Copy the data below exactly.

============================================================

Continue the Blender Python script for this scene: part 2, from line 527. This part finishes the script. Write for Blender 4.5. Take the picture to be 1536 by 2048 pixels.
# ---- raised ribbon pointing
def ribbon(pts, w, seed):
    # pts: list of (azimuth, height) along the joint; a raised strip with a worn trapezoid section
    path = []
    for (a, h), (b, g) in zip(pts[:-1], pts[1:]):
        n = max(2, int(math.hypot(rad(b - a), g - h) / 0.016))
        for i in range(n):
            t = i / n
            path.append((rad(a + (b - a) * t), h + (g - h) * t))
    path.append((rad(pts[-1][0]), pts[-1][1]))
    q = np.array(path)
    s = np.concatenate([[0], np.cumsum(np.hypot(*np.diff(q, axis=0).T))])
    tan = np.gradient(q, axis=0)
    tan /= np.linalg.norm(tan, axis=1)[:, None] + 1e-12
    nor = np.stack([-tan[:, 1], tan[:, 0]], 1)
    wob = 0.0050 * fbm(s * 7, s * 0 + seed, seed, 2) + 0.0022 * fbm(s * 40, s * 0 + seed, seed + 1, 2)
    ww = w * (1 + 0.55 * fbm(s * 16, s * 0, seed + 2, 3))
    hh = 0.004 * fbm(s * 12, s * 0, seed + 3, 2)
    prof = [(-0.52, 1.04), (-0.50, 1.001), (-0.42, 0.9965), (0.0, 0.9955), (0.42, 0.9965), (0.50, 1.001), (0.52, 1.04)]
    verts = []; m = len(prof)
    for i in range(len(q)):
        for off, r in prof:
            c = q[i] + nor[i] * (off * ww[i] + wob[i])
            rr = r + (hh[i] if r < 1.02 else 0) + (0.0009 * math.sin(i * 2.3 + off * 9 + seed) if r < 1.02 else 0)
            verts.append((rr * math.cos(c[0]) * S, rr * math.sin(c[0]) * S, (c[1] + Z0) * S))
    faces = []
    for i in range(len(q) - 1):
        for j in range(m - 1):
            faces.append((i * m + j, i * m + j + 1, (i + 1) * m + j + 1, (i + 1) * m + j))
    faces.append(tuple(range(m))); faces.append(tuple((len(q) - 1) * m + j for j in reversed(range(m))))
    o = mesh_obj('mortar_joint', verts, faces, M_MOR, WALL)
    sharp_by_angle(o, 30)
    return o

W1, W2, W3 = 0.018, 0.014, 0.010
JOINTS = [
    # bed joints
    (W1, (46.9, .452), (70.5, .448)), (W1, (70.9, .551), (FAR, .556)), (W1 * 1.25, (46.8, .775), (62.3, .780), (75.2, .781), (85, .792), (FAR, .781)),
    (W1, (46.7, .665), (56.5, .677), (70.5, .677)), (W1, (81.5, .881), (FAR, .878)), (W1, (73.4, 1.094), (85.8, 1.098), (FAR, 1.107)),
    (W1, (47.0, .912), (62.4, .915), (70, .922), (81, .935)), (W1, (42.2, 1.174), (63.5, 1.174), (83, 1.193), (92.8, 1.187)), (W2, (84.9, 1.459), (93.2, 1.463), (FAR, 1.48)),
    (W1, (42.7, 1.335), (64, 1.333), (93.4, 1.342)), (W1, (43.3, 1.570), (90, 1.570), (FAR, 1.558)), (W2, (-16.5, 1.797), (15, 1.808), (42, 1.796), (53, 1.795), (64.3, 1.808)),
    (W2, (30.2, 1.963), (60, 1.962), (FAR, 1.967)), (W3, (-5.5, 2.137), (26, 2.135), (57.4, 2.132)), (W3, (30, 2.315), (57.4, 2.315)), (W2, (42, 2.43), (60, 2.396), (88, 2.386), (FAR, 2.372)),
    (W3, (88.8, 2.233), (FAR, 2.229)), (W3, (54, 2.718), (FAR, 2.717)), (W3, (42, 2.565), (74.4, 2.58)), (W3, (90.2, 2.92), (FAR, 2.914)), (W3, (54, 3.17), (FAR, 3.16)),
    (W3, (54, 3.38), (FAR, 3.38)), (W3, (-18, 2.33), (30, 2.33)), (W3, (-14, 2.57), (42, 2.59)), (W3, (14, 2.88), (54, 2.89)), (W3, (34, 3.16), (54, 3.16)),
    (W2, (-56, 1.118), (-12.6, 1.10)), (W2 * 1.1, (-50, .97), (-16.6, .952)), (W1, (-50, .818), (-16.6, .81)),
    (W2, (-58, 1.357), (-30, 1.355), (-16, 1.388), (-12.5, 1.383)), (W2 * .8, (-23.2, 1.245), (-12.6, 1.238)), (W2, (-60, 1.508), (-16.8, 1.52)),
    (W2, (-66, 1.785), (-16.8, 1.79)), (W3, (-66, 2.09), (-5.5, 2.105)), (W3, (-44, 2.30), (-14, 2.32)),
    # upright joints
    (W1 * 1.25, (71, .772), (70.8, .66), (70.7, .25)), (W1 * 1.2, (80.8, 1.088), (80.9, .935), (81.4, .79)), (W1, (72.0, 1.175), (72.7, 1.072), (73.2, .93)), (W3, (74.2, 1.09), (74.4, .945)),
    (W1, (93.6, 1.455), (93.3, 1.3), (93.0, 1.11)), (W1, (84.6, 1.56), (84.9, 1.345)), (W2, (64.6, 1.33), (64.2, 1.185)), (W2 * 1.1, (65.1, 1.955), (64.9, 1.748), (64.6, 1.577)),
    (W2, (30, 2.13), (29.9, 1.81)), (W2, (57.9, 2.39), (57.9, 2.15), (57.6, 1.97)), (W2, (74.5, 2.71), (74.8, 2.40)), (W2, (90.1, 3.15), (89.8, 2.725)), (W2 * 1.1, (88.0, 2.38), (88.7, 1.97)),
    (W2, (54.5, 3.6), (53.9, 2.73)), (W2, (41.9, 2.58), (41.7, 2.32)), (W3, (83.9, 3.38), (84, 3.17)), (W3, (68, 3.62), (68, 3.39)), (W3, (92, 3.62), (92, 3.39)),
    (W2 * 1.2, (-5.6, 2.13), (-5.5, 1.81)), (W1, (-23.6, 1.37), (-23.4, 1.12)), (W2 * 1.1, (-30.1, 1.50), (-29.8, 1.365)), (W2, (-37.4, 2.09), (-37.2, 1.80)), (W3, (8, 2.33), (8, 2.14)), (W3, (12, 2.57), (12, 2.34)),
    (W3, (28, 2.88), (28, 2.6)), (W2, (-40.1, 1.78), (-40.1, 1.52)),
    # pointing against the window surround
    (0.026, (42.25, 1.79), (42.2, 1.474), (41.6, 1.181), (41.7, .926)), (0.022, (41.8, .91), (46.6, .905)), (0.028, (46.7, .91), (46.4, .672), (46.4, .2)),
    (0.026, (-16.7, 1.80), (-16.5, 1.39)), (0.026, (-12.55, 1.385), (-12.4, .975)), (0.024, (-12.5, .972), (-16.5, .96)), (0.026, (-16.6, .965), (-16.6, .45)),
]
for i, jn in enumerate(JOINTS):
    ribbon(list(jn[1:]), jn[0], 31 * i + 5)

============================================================

Result below:
Continue the Blender Python script for this scene: part 2, from line 527. This part finishes the script. Write for Blender 4.5. Take the picture to be 1536 by 2048 pixels.
# ---- raised ribbon pointing
def ribbon(pts, w, seed):
    # pts: list of (azimuth, height) along the joint; a raised strip with a worn trapezoid section
    path = []
    for (a, h), (b, g) in zip(pts[:-1], pts[1:]):
        n = max(2, int(math.hypot(rad(b - a), g - h) / 0.016))
        for i in range(n):
            t = i / n
            path.append((rad(a + (b - a) * t), h + (g - h) * t))
    path.append((rad(pts[-1][0]), pts[-1][1]))
    q = np.array(path)
    s = np.concatenate([[0], np.cumsum(np.hypot(*np.diff(q, axis=0).T))])
    tan = np.gradient(q, axis=0)
    tan /= np.linalg.norm(tan, axis=1)[:, None] + 1e-12
    nor = np.stack([-tan[:, 1], tan[:, 0]], 1)
    wob = 0.0050 * fbm(s * 7, s * 0 + seed, seed, 2) + 0.0022 * fbm(s * 40, s * 0 + seed, seed + 1, 2)
    ww = w * (1 + 0.55 * fbm(s * 16, s * 0, seed + 2, 3))
    hh = 0.004 * fbm(s * 12, s * 0, seed + 3, 2)
    prof = [(-0.52, 1.04), (-0.50, 1.001), (-0.42, 0.9965), (0.0, 0.9955), (0.42, 0.9965), (0.50, 1.001), (0.52, 1.04)]
    verts = []; m = len(prof)
    for i in range(len(q)):
        for off, r in prof:
            c = q[i] + nor[i] * (off * ww[i] + wob[i])
            rr = r + (hh[i] if r < 1.02 else 0) + (0.0009 * math.sin(i * 2.3 + off * 9 + seed) if r < 1.02 else 0)
            verts.append((rr * math.cos(c[0]) * S, rr * math.sin(c[0]) * S, (c[1] + Z0) * S))
    faces = []
    for i in range(len(q) - 1):
        for j in range(m - 1):
            faces.append((i * m + j, i * m + j + 1, (i + 1) * m + j + 1, (i + 1) * m + j))
    faces.append(tuple(range(m))); faces.append(tuple((len(q) - 1) * m + j for j in reversed(range(m))))
    o = mesh_obj('mortar_joint', verts, faces, M_MOR, WALL)
    sharp_by_angle(o, 30)
    return o

W1, W2, W3 = 0.018, 0.014, 0.010
JOINTS = [
    # bed joints
    (W1, (46.9, .452), (70.5, .448)), (W1, (70.9, .551), (FAR, .556)), (W1 * 1.25, (46.8, .775), (62.3, .780), (75.2, .781), (85, .792), (FAR, .781)),
    (W1, (46.7, .665), (56.5, .677), (70.5, .677)), (W1, (81.5, .881), (FAR, .878)), (W1, (73.4, 1.094), (85.8, 1.098), (FAR, 1.107)),
    (W1, (47.0, .912), (62.4, .915), (70, .922), (81, .935)), (W1, (42.2, 1.174), (63.5, 1.174), (83, 1.193), (92.8, 1.187)), (W2, (84.9, 1.459), (93.2, 1.463), (FAR, 1.48)),
    (W1, (42.7, 1.335), (64, 1.333), (93.4, 1.342)), (W1, (43.3, 1.570), (90, 1.570), (FAR, 1.558)), (W2, (-16.5, 1.797), (15, 1.808), (42, 1.796), (53, 1.795), (64.3, 1.808)),
    (W2, (30.2, 1.963), (60, 1.962), (FAR, 1.967)), (W3, (-5.5, 2.137), (26, 2.135), (57.4, 2.132)), (W3, (30, 2.315), (57.4, 2.315)), (W2, (42, 2.43), (60, 2.396), (88, 2.386), (FAR, 2.372)),
    (W3, (88.8, 2.233), (FAR, 2.229)), (W3, (54, 2.718), (FAR, 2.717)), (W3, (42, 2.565), (74.4, 2.58)), (W3, (90.2, 2.92), (FAR, 2.914)), (W3, (54, 3.17), (FAR, 3.16)),
    (W3, (54, 3.38), (FAR, 3.38)), (W3, (-18, 2.33), (30, 2.33)), (W3, (-14, 2.57), (42, 2.59)), (W3, (14, 2.88), (54, 2.89)), (W3, (34, 3.16), (54, 3.16)),
    (W2, (-56, 1.118), (-12.6, 1.10)), (W2 * 1.1, (-50, .97), (-16.6, .952)), (W1, (-50, .818), (-16.6, .81)),
    (W2, (-58, 1.357), (-30, 1.355), (-16, 1.388), (-12.5, 1.383)), (W2 * .8, (-23.2, 1.245), (-12.6, 1.238)), (W2, (-60, 1.508), (-16.8, 1.52)),
    (W2, (-66, 1.785), (-16.8, 1.79)), (W3, (-66, 2.09), (-5.5, 2.105)), (W3, (-44, 2.30), (-14, 2.32)),
    # upright joints
    (W1 * 1.25, (71, .772), (70.8, .66), (70.7, .25)), (W1 * 1.2, (80.8, 1.088), (80.9, .935), (81.4, .79)), (W1, (72.0, 1.175), (72.7, 1.072), (73.2, .93)), (W3, (74.2, 1.09), (74.4, .945)),
    (W1, (93.6, 1.455), (93.3, 1.3), (93.0, 1.11)), (W1, (84.6, 1.56), (84.9, 1.345)), (W2, (64.6, 1.33), (64.2, 1.185)), (W2 * 1.1, (65.1, 1.955), (64.9, 1.748), (64.6, 1.577)),
    (W2, (30, 2.13), (29.9, 1.81)), (W2, (57.9, 2.39), (57.9, 2.15), (57.6, 1.97)), (W2, (74.5, 2.71), (74.8, 2.40)), (W2, (90.1, 3.15), (89.8, 2.725)), (W2 * 1.1, (88.0, 2.38), (88.7, 1.97)),
    (W2, (54.5, 3.6), (53.9, 2.73)), (W2, (41.9, 2.58), (41.7, 2.32)), (W3, (83.9, 3.38), (84, 3.17)), (W3, (68, 3.62), (68, 3.39)), (W3, (92, 3.62), (92, 3.39)),
    (W2 * 1.2, (-5.6, 2.13), (-5.5, 1.81)), (W1, (-23.6, 1.37), (-23.4, 1.12)), (W2 * 1.1, (-30.1, 1.50), (-29.8, 1.365)), (W2, (-37.4, 2.09), (-37.2, 1.80)), (W3, (8, 2.33), (8, 2.14)), (W3, (12, 2.57), (12, 2.34)),
    (W3, (28, 2.88), (28, 2.6)), (W2, (-40.1, 1.78), (-40.1, 1.52)),
    # pointing against the window surround
    (0.026, (42.25, 1.79), (42.2, 1.474), (41.6, 1.181), (41.7, .926)), (0.022, (41.8, .91), (46.6, .905)), (0.028, (46.7, .91), (46.4, .672), (46.4, .2)),
    (0.026, (-16.7, 1.80), (-16.5, 1.39)), (0.026, (-12.55, 1.385), (-12.4, .975)), (0.024, (-12.5, .972), (-16.5, .96)), (0.026, (-16.6, .965), (-16.6, .45)),
]
for i, jn in enumerate(JOINTS):
    ribbon(list(jn[1:]), jn[0], 31 * i + 5)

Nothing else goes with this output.